__Task details__.
Reproduce the whole listing, character for character.
--- begin Collected data ---
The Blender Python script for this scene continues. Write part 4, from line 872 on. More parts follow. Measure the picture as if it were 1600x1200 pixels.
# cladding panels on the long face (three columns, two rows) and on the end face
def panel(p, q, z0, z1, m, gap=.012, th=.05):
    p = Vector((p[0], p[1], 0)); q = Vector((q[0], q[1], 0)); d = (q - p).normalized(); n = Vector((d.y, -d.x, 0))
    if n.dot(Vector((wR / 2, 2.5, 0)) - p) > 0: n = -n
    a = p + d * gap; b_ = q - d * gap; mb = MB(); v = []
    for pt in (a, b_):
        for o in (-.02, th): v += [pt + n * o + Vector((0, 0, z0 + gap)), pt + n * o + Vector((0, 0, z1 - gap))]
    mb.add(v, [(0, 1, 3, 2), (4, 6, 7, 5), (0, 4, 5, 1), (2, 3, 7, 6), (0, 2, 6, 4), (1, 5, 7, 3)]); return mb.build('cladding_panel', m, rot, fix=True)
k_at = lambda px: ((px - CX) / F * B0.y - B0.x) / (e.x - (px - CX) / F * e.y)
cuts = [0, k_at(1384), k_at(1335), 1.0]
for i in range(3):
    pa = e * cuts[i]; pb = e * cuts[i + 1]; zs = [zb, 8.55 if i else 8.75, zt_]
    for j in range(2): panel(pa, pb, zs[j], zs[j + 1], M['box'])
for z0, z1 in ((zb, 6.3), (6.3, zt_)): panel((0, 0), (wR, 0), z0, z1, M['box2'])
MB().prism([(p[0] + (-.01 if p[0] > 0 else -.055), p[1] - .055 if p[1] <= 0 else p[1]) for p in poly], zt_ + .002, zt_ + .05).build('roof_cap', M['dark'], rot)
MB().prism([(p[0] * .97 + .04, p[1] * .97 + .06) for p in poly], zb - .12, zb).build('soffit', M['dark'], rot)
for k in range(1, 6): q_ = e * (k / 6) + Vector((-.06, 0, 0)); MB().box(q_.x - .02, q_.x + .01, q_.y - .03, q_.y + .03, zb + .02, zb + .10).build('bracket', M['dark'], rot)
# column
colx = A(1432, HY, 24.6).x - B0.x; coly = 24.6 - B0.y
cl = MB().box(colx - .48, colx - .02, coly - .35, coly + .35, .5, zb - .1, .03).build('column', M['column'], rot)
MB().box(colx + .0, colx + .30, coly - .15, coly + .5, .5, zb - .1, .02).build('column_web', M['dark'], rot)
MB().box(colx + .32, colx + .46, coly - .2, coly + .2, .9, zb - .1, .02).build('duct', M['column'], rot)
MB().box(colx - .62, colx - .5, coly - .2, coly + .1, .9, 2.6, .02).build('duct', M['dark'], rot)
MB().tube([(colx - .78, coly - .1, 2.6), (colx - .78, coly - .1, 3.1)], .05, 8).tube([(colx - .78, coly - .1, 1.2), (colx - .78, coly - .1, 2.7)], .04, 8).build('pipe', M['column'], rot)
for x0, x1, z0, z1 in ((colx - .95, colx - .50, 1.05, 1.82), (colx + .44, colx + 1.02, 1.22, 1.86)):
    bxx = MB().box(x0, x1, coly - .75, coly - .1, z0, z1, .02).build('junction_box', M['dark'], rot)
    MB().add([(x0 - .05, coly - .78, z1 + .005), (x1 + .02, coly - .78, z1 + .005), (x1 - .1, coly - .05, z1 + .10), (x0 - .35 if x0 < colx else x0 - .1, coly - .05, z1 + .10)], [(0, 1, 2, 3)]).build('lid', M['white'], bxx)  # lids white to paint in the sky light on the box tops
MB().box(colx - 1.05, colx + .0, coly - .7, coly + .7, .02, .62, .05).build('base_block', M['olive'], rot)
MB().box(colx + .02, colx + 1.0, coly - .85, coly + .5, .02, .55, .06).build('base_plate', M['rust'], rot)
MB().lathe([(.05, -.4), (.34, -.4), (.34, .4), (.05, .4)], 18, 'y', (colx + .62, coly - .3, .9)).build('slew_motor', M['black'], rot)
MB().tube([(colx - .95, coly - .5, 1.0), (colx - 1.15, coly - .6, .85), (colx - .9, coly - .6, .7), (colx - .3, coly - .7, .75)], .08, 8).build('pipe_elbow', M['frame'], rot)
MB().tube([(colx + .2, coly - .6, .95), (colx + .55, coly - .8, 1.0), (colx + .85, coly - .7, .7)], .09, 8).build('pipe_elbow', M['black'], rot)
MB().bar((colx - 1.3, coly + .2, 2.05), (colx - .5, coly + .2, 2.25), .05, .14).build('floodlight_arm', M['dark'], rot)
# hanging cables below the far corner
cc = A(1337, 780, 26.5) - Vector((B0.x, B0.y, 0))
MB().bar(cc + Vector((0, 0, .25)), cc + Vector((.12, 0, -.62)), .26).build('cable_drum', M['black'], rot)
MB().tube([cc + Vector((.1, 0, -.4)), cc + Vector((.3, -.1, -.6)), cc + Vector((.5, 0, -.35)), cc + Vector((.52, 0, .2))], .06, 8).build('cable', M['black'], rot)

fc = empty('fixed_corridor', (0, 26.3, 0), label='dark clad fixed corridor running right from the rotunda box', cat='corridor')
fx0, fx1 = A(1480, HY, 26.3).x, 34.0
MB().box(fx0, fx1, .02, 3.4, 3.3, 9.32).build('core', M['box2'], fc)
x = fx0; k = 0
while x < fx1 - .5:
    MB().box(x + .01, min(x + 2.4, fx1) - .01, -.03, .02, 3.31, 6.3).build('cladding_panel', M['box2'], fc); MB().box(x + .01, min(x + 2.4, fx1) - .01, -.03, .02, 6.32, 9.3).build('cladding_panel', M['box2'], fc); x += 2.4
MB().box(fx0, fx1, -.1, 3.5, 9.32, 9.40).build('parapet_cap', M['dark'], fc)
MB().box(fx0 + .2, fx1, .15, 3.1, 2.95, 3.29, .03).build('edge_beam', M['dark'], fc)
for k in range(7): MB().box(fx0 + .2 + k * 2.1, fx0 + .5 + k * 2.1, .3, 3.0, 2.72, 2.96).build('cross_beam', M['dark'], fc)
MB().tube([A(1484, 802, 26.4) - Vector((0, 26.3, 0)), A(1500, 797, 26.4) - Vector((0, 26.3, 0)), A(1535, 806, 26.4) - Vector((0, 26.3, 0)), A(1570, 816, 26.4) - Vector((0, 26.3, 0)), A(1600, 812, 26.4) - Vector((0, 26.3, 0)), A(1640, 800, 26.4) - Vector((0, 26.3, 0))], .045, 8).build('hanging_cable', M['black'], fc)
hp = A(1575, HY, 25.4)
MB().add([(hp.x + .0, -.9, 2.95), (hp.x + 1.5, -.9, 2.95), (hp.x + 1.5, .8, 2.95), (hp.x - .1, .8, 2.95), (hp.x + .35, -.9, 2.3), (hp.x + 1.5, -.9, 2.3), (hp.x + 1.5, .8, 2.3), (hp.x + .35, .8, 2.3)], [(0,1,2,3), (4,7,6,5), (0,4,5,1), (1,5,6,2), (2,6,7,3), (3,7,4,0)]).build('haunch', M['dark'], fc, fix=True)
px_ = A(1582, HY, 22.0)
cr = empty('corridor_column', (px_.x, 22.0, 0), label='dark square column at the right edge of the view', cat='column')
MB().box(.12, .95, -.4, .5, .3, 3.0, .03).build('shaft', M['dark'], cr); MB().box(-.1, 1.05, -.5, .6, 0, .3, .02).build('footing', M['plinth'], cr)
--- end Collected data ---
__Result of the task__.
The Blender Python script for this scene continues. Write part 4, from line 872 on. More parts follow. Measure the picture as if it were 1600x1200 pixels.
# cladding panels on the long face (three columns, two rows) and on the end face
def panel(p, q, z0, z1, m, gap=.012, th=.05):
    p = Vector((p[0], p[1], 0)); q = Vector((q[0], q[1], 0)); d = (q - p).normalized(); n = Vector((d.y, -d.x, 0))
    if n.dot(Vector((wR / 2, 2.5, 0)) - p) > 0: n = -n
    a = p + d * gap; b_ = q - d * gap; mb = MB(); v = []
    for pt in (a, b_):
        for o in (-.02, th): v += [pt + n * o + Vector((0, 0, z0 + gap)), pt + n * o + Vector((0, 0, z1 - gap))]
    mb.add(v, [(0, 1, 3, 2), (4, 6, 7, 5), (0, 4, 5, 1), (2, 3, 7, 6), (0, 2, 6, 4), (1, 5, 7, 3)]); return mb.build('cladding_panel', m, rot, fix=True)
k_at = lambda px: ((px - CX) / F * B0.y - B0.x) / (e.x - (px - CX) / F * e.y)
cuts = [0, k_at(1384), k_at(1335), 1.0]
for i in range(3):
    pa = e * cuts[i]; pb = e * cuts[i + 1]; zs = [zb, 8.55 if i else 8.75, zt_]
    for j in range(2): panel(pa, pb, zs[j], zs[j + 1], M['box'])
for z0, z1 in ((zb, 6.3), (6.3, zt_)): panel((0, 0), (wR, 0), z0, z1, M['box2'])
MB().prism([(p[0] + (-.01 if p[0] > 0 else -.055), p[1] - .055 if p[1] <= 0 else p[1]) for p in poly], zt_ + .002, zt_ + .05).build('roof_cap', M['dark'], rot)
MB().prism([(p[0] * .97 + .04, p[1] * .97 + .06) for p in poly], zb - .12, zb).build('soffit', M['dark'], rot)
for k in range(1, 6): q_ = e * (k / 6) + Vector((-.06, 0, 0)); MB().box(q_.x - .02, q_.x + .01, q_.y - .03, q_.y + .03, zb + .02, zb + .10).build('bracket', M['dark'], rot)
# column
colx = A(1432, HY, 24.6).x - B0.x; coly = 24.6 - B0.y
cl = MB().box(colx - .48, colx - .02, coly - .35, coly + .35, .5, zb - .1, .03).build('column', M['column'], rot)
MB().box(colx + .0, colx + .30, coly - .15, coly + .5, .5, zb - .1, .02).build('column_web', M['dark'], rot)
MB().box(colx + .32, colx + .46, coly - .2, coly + .2, .9, zb - .1, .02).build('duct', M['column'], rot)
MB().box(colx - .62, colx - .5, coly - .2, coly + .1, .9, 2.6, .02).build('duct', M['dark'], rot)
MB().tube([(colx - .78, coly - .1, 2.6), (colx - .78, coly - .1, 3.1)], .05, 8).tube([(colx - .78, coly - .1, 1.2), (colx - .78, coly - .1, 2.7)], .04, 8).build('pipe', M['column'], rot)
for x0, x1, z0, z1 in ((colx - .95, colx - .50, 1.05, 1.82), (colx + .44, colx + 1.02, 1.22, 1.86)):
    bxx = MB().box(x0, x1, coly - .75, coly - .1, z0, z1, .02).build('junction_box', M['dark'], rot)
    MB().add([(x0 - .05, coly - .78, z1 + .005), (x1 + .02, coly - .78, z1 + .005), (x1 - .1, coly - .05, z1 + .10), (x0 - .35 if x0 < colx else x0 - .1, coly - .05, z1 + .10)], [(0, 1, 2, 3)]).build('lid', M['white'], bxx)  # lids white to paint in the sky light on the box tops
MB().box(colx - 1.05, colx + .0, coly - .7, coly + .7, .02, .62, .05).build('base_block', M['olive'], rot)
MB().box(colx + .02, colx + 1.0, coly - .85, coly + .5, .02, .55, .06).build('base_plate', M['rust'], rot)
MB().lathe([(.05, -.4), (.34, -.4), (.34, .4), (.05, .4)], 18, 'y', (colx + .62, coly - .3, .9)).build('slew_motor', M['black'], rot)
MB().tube([(colx - .95, coly - .5, 1.0), (colx - 1.15, coly - .6, .85), (colx - .9, coly - .6, .7), (colx - .3, coly - .7, .75)], .08, 8).build('pipe_elbow', M['frame'], rot)
MB().tube([(colx + .2, coly - .6, .95), (colx + .55, coly - .8, 1.0), (colx + .85, coly - .7, .7)], .09, 8).build('pipe_elbow', M['black'], rot)
MB().bar((colx - 1.3, coly + .2, 2.05), (colx - .5, coly + .2, 2.25), .05, .14).build('floodlight_arm', M['dark'], rot)
# hanging cables below the far corner
cc = A(1337, 780, 26.5) - Vector((B0.x, B0.y, 0))
MB().bar(cc + Vector((0, 0, .25)), cc + Vector((.12, 0, -.62)), .26).build('cable_drum', M['black'], rot)
MB().tube([cc + Vector((.1, 0, -.4)), cc + Vector((.3, -.1, -.6)), cc + Vector((.5, 0, -.35)), cc + Vector((.52, 0, .2))], .06, 8).build('cable', M['black'], rot)

fc = empty('fixed_corridor', (0, 26.3, 0), label='dark clad fixed corridor running right from the rotunda box', cat='corridor')
fx0, fx1 = A(1480, HY, 26.3).x, 34.0
MB().box(fx0, fx1, .02, 3.4, 3.3, 9.32).build('core', M['box2'], fc)
x = fx0; k = 0
while x < fx1 - .5:
    MB().box(x + .01, min(x + 2.4, fx1) - .01, -.03, .02, 3.31, 6.3).build('cladding_panel', M['box2'], fc); MB().box(x + .01, min(x + 2.4, fx1) - .01, -.03, .02, 6.32, 9.3).build('cladding_panel', M['box2'], fc); x += 2.4
MB().box(fx0, fx1, -.1, 3.5, 9.32, 9.40).build('parapet_cap', M['dark'], fc)
MB().box(fx0 + .2, fx1, .15, 3.1, 2.95, 3.29, .03).build('edge_beam', M['dark'], fc)
for k in range(7): MB().box(fx0 + .2 + k * 2.1, fx0 + .5 + k * 2.1, .3, 3.0, 2.72, 2.96).build('cross_beam', M['dark'], fc)
MB().tube([A(1484, 802, 26.4) - Vector((0, 26.3, 0)), A(1500, 797, 26.4) - Vector((0, 26.3, 0)), A(1535, 806, 26.4) - Vector((0, 26.3, 0)), A(1570, 816, 26.4) - Vector((0, 26.3, 0)), A(1600, 812, 26.4) - Vector((0, 26.3, 0)), A(1640, 800, 26.4) - Vector((0, 26.3, 0))], .045, 8).build('hanging_cable', M['black'], fc)
hp = A(1575, HY, 25.4)
MB().add([(hp.x + .0, -.9, 2.95), (hp.x + 1.5, -.9, 2.95), (hp.x + 1.5, .8, 2.95), (hp.x - .1, .8, 2.95), (hp.x + .35, -.9, 2.3), (hp.x + 1.5, -.9, 2.3), (hp.x + 1.5, .8, 2.3), (hp.x + .35, .8, 2.3)], [(0,1,2,3), (4,7,6,5), (0,4,5,1), (1,5,6,2), (2,6,7,3), (3,7,4,0)]).build('haunch', M['dark'], fc, fix=True)
px_ = A(1582, HY, 22.0)
cr = empty('corridor_column', (px_.x, 22.0, 0), label='dark square column at the right edge of the view', cat='column')
MB().box(.12, .95, -.4, .5, .3, 3.0, .03).build('shaft', M['dark'], cr); MB().box(-.1, 1.05, -.5, .6, 0, .3, .02).build('footing', M['plinth'], cr)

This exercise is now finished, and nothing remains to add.